Entries with scene source code

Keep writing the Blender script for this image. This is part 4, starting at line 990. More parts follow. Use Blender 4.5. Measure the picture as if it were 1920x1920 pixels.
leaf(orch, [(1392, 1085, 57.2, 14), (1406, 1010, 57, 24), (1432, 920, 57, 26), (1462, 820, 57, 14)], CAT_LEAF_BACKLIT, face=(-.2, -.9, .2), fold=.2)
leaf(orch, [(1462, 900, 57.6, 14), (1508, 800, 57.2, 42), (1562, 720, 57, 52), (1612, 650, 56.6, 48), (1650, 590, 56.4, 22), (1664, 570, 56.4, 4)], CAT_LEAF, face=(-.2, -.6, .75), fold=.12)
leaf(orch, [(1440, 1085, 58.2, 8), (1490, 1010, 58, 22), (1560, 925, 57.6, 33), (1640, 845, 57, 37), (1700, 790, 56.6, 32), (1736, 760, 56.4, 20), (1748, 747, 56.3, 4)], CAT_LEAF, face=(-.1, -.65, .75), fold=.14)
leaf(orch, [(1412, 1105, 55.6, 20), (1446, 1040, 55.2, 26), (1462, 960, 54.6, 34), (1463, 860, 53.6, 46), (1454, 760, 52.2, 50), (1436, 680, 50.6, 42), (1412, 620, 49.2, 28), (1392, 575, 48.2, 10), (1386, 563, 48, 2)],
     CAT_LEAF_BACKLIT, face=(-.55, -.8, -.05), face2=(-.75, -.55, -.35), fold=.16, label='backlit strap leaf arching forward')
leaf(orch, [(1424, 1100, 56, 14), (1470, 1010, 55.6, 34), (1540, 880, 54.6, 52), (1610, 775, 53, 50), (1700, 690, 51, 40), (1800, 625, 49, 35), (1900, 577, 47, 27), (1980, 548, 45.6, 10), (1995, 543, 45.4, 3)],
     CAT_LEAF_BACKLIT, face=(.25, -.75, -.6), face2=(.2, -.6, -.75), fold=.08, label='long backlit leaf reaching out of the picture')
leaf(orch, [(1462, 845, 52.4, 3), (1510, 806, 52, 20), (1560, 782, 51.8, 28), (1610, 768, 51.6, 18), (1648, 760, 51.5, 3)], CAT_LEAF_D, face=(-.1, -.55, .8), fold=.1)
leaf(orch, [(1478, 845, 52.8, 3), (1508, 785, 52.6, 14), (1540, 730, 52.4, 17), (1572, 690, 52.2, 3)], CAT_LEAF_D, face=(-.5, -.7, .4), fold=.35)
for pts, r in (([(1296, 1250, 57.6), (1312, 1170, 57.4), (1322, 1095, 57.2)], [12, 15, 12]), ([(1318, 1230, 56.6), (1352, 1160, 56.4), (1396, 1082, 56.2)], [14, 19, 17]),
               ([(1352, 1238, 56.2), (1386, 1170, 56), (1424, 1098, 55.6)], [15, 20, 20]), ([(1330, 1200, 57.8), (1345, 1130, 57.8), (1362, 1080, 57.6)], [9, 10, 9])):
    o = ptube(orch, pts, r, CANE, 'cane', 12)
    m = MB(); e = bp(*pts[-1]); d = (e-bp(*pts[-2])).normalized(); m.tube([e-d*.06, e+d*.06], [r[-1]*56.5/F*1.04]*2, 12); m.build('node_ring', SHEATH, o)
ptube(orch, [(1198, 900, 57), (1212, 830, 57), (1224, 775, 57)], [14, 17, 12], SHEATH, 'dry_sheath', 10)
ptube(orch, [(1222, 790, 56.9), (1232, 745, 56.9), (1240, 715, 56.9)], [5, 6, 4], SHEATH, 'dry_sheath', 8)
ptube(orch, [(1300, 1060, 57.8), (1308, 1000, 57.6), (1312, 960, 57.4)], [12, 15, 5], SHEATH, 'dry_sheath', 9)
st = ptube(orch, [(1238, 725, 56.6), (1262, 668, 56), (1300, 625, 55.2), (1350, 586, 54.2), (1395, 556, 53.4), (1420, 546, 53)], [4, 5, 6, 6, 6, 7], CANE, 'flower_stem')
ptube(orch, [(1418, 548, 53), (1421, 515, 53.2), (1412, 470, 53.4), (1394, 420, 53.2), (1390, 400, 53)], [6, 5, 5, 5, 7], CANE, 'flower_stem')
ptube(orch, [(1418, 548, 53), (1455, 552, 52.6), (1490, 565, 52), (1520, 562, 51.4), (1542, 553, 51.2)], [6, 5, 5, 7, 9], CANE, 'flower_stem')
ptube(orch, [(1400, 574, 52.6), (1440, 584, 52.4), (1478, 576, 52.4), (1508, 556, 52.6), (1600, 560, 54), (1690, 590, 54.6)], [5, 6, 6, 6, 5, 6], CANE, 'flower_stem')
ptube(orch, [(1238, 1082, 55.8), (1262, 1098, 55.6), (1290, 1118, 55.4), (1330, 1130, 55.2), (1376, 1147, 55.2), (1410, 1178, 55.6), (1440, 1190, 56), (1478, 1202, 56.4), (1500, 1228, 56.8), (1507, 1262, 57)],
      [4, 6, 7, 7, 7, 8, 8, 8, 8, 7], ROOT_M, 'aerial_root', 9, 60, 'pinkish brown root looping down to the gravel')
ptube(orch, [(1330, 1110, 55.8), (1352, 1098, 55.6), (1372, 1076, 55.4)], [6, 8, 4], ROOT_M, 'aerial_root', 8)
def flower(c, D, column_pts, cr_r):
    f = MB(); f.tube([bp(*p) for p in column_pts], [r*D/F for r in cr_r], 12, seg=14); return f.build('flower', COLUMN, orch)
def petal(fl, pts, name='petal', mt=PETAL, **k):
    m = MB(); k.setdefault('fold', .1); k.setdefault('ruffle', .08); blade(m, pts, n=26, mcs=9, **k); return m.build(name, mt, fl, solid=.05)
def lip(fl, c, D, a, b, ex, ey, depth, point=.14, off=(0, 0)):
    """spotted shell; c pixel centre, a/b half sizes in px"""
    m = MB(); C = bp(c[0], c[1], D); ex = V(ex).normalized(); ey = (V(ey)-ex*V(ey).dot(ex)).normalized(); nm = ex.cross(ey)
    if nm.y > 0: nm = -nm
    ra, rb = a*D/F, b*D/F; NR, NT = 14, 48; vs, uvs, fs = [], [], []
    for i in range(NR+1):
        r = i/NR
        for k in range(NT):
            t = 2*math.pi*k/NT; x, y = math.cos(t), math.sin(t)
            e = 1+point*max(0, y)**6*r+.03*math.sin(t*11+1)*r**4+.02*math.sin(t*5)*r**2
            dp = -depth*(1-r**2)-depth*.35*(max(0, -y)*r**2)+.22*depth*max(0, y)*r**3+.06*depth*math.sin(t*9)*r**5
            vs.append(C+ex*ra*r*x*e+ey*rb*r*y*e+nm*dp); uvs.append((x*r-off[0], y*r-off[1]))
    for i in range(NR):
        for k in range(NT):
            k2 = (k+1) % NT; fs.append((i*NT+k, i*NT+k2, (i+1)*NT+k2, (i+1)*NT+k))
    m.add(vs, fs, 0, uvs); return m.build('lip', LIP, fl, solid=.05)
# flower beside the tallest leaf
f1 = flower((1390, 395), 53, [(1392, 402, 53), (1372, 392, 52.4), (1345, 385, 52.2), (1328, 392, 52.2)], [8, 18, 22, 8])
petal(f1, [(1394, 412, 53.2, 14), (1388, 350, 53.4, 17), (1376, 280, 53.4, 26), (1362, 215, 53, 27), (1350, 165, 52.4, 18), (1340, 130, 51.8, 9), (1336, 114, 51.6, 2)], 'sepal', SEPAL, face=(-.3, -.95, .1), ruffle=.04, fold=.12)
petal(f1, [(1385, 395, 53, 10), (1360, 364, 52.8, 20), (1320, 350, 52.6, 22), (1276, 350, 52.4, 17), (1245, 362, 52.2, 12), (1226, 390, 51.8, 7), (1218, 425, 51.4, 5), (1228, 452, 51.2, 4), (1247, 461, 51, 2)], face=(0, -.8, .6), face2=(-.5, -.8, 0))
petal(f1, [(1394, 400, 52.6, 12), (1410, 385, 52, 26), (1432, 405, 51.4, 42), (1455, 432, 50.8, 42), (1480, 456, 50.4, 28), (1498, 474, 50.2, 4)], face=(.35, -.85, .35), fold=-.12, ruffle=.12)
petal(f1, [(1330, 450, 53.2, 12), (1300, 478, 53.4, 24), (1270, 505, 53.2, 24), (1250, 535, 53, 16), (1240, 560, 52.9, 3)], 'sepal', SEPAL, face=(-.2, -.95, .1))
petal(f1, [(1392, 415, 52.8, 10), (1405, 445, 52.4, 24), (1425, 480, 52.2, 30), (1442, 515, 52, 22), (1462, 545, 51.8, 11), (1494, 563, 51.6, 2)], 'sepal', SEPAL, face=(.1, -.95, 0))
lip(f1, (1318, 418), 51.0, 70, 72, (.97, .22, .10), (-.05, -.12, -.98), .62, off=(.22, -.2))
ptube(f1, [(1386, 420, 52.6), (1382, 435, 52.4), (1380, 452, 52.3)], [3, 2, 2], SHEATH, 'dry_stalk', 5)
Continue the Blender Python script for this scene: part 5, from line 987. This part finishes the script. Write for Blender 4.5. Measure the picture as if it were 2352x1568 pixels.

WHAT YOU HAVE TO DO | Extract each line from the listing that holds the word "script".

SOLUTION |
Keep writing the Blender script for this image. This is part 4, starting at line 990. More parts follow. Use Blender 4.5. Measure the picture as if it were 1920x1920 pixels.
Continue the Blender Python script for this scene: part 5, from line 987. This part finishes the script. Write for Blender 4.5. Measure the picture as if it were 2352x1568 pixels.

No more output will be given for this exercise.